■ WHAT IS ASKED: Copy out each line of the material below with no changes.
--- DATA SEGMENT ---
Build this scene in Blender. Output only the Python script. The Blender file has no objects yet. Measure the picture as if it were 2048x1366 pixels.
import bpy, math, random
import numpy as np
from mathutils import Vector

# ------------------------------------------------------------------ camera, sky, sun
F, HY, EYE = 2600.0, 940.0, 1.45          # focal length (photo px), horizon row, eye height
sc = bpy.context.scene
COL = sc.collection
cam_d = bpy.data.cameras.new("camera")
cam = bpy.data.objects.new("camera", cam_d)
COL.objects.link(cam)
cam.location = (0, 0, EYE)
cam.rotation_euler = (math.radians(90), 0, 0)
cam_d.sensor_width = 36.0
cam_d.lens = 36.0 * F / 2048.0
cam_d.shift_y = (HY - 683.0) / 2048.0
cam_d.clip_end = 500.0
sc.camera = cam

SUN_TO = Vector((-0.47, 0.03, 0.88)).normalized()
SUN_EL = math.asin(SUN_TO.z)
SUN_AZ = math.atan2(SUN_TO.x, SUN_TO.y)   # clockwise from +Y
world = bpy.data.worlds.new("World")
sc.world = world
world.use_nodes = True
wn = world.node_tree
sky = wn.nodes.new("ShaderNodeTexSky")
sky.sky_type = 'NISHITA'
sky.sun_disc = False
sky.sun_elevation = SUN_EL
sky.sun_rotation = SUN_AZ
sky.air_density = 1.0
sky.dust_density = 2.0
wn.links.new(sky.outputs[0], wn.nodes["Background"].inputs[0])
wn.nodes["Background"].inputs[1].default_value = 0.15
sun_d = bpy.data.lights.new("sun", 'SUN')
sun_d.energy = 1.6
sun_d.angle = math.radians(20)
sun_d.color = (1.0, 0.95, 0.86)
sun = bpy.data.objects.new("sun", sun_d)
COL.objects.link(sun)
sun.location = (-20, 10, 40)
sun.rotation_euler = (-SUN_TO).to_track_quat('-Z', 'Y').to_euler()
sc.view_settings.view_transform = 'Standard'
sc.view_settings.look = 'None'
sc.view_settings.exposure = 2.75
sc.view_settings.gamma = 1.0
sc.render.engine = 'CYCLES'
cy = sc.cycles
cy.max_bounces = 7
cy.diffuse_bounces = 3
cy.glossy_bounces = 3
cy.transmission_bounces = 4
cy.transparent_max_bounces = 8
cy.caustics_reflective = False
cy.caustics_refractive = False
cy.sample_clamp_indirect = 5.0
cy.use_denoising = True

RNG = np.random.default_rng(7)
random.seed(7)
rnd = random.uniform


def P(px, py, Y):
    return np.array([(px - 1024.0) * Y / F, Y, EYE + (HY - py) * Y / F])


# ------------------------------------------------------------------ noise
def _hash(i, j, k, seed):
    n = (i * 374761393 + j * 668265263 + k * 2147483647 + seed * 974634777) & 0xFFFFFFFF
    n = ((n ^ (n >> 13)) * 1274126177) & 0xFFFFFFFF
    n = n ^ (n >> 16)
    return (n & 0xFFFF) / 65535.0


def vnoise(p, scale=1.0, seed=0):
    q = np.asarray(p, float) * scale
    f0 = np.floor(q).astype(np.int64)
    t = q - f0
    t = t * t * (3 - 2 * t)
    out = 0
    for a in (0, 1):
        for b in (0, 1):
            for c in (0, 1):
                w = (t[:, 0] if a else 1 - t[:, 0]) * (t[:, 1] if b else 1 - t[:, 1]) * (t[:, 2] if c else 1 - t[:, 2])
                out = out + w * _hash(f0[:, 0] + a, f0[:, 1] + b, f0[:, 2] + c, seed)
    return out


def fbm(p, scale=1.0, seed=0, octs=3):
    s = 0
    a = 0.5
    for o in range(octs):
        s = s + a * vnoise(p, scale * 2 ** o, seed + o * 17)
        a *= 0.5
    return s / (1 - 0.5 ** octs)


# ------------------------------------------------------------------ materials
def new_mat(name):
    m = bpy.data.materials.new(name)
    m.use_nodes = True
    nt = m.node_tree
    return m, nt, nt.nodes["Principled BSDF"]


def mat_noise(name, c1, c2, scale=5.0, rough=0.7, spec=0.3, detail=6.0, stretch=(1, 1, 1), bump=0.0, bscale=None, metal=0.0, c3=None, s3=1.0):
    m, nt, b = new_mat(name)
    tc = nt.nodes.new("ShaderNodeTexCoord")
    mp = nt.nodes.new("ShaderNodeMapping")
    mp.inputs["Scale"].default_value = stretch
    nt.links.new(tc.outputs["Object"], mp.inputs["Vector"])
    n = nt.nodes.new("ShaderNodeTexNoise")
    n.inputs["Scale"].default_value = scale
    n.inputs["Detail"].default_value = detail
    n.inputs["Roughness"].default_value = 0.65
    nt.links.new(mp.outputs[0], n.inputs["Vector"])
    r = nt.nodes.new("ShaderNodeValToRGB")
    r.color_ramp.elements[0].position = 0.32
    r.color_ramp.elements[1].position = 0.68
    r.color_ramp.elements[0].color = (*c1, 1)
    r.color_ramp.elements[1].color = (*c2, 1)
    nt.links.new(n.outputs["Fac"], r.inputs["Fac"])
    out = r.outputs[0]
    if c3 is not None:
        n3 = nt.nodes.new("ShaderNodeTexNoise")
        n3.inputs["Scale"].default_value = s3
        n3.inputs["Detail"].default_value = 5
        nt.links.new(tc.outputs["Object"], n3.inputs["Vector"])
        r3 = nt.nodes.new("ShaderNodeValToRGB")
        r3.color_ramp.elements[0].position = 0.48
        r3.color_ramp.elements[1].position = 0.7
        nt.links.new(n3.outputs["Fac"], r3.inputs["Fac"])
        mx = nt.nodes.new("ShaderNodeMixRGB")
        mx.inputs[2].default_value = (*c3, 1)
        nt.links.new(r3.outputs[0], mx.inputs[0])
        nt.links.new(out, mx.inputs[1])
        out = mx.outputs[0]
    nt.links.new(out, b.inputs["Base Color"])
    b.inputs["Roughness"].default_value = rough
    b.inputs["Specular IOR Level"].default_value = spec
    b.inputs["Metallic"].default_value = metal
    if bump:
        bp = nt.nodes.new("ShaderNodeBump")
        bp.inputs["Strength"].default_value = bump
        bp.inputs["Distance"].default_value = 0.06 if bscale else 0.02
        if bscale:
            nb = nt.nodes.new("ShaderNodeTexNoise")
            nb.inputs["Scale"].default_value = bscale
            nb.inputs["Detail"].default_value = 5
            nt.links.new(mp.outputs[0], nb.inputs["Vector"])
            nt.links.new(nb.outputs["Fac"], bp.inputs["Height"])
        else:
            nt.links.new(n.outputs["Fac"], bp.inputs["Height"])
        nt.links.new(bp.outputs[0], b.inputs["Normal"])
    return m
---
■ RESULT OF THE EXERCISE:
Build this scene in Blender. Output only the Python script. The Blender file has no objects yet. Measure the picture as if it were 2048x1366 pixels.
import bpy, math, random
import numpy as np
from mathutils import Vector

# ------------------------------------------------------------------ camera, sky, sun
F, HY, EYE = 2600.0, 940.0, 1.45          # focal length (photo px), horizon row, eye height
sc = bpy.context.scene
COL = sc.collection
cam_d = bpy.data.cameras.new("camera")
cam = bpy.data.objects.new("camera", cam_d)
COL.objects.link(cam)
cam.location = (0, 0, EYE)
cam.rotation_euler = (math.radians(90), 0, 0)
cam_d.sensor_width = 36.0
cam_d.lens = 36.0 * F / 2048.0
cam_d.shift_y = (HY - 683.0) / 2048.0
cam_d.clip_end = 500.0
sc.camera = cam

SUN_TO = Vector((-0.47, 0.03, 0.88)).normalized()
SUN_EL = math.asin(SUN_TO.z)
SUN_AZ = math.atan2(SUN_TO.x, SUN_TO.y)   # clockwise from +Y
world = bpy.data.worlds.new("World")
sc.world = world
world.use_nodes = True
wn = world.node_tree
sky = wn.nodes.new("ShaderNodeTexSky")
sky.sky_type = 'NISHITA'
sky.sun_disc = False
sky.sun_elevation = SUN_EL
sky.sun_rotation = SUN_AZ
sky.air_density = 1.0
sky.dust_density = 2.0
wn.links.new(sky.outputs[0], wn.nodes["Background"].inputs[0])
wn.nodes["Background"].inputs[1].default_value = 0.15
sun_d = bpy.data.lights.new("sun", 'SUN')
sun_d.energy = 1.6
sun_d.angle = math.radians(20)
sun_d.color = (1.0, 0.95, 0.86)
sun = bpy.data.objects.new("sun", sun_d)
COL.objects.link(sun)
sun.location = (-20, 10, 40)
sun.rotation_euler = (-SUN_TO).to_track_quat('-Z', 'Y').to_euler()
sc.view_settings.view_transform = 'Standard'
sc.view_settings.look = 'None'
sc.view_settings.exposure = 2.75
sc.view_settings.gamma = 1.0
sc.render.engine = 'CYCLES'
cy = sc.cycles
cy.max_bounces = 7
cy.diffuse_bounces = 3
cy.glossy_bounces = 3
cy.transmission_bounces = 4
cy.transparent_max_bounces = 8
cy.caustics_reflective = False
cy.caustics_refractive = False
cy.sample_clamp_indirect = 5.0
cy.use_denoising = True

RNG = np.random.default_rng(7)
random.seed(7)
rnd = random.uniform


def P(px, py, Y):
    return np.array([(px - 1024.0) * Y / F, Y, EYE + (HY - py) * Y / F])


# ------------------------------------------------------------------ noise
def _hash(i, j, k, seed):
    n = (i * 374761393 + j * 668265263 + k * 2147483647 + seed * 974634777) & 0xFFFFFFFF
    n = ((n ^ (n >> 13)) * 1274126177) & 0xFFFFFFFF
    n = n ^ (n >> 16)
    return (n & 0xFFFF) / 65535.0


def vnoise(p, scale=1.0, seed=0):
    q = np.asarray(p, float) * scale
    f0 = np.floor(q).astype(np.int64)
    t = q - f0
    t = t * t * (3 - 2 * t)
    out = 0
    for a in (0, 1):
        for b in (0, 1):
            for c in (0, 1):
                w = (t[:, 0] if a else 1 - t[:, 0]) * (t[:, 1] if b else 1 - t[:, 1]) * (t[:, 2] if c else 1 - t[:, 2])
                out = out + w * _hash(f0[:, 0] + a, f0[:, 1] + b, f0[:, 2] + c, seed)
    return out


def fbm(p, scale=1.0, seed=0, octs=3):
    s = 0
    a = 0.5
    for o in range(octs):
        s = s + a * vnoise(p, scale * 2 ** o, seed + o * 17)
        a *= 0.5
    return s / (1 - 0.5 ** octs)


# ------------------------------------------------------------------ materials
def new_mat(name):
    m = bpy.data.materials.new(name)
    m.use_nodes = True
    nt = m.node_tree
    return m, nt, nt.nodes["Principled BSDF"]


def mat_noise(name, c1, c2, scale=5.0, rough=0.7, spec=0.3, detail=6.0, stretch=(1, 1, 1), bump=0.0, bscale=None, metal=0.0, c3=None, s3=1.0):
    m, nt, b = new_mat(name)
    tc = nt.nodes.new("ShaderNodeTexCoord")
    mp = nt.nodes.new("ShaderNodeMapping")
    mp.inputs["Scale"].default_value = stretch
    nt.links.new(tc.outputs["Object"], mp.inputs["Vector"])
    n = nt.nodes.new("ShaderNodeTexNoise")
    n.inputs["Scale"].default_value = scale
    n.inputs["Detail"].default_value = detail
    n.inputs["Roughness"].default_value = 0.65
    nt.links.new(mp.outputs[0], n.inputs["Vector"])
    r = nt.nodes.new("ShaderNodeValToRGB")
    r.color_ramp.elements[0].position = 0.32
    r.color_ramp.elements[1].position = 0.68
    r.color_ramp.elements[0].color = (*c1, 1)
    r.color_ramp.elements[1].color = (*c2, 1)
    nt.links.new(n.outputs["Fac"], r.inputs["Fac"])
    out = r.outputs[0]
    if c3 is not None:
        n3 = nt.nodes.new("ShaderNodeTexNoise")
        n3.inputs["Scale"].default_value = s3
        n3.inputs["Detail"].default_value = 5
        nt.links.new(tc.outputs["Object"], n3.inputs["Vector"])
        r3 = nt.nodes.new("ShaderNodeValToRGB")
        r3.color_ramp.elements[0].position = 0.48
        r3.color_ramp.elements[1].position = 0.7
        nt.links.new(n3.outputs["Fac"], r3.inputs["Fac"])
        mx = nt.nodes.new("ShaderNodeMixRGB")
        mx.inputs[2].default_value = (*c3, 1)
        nt.links.new(r3.outputs[0], mx.inputs[0])
        nt.links.new(out, mx.inputs[1])
        out = mx.outputs[0]
    nt.links.new(out, b.inputs["Base Color"])
    b.inputs["Roughness"].default_value = rough
    b.inputs["Specular IOR Level"].default_value = spec
    b.inputs["Metallic"].default_value = metal
    if bump:
        bp = nt.nodes.new("ShaderNodeBump")
        bp.inputs["Strength"].default_value = bump
        bp.inputs["Distance"].default_value = 0.06 if bscale else 0.02
        if bscale:
            nb = nt.nodes.new("ShaderNodeTexNoise")
            nb.inputs["Scale"].default_value = bscale
            nb.inputs["Detail"].default_value = 5
            nt.links.new(mp.outputs[0], nb.inputs["Vector"])
            nt.links.new(nb.outputs["Fac"], bp.inputs["Height"])
        else:
            nt.links.new(n.outputs["Fac"], bp.inputs["Height"])
        nt.links.new(bp.outputs[0], b.inputs["Normal"])
    return m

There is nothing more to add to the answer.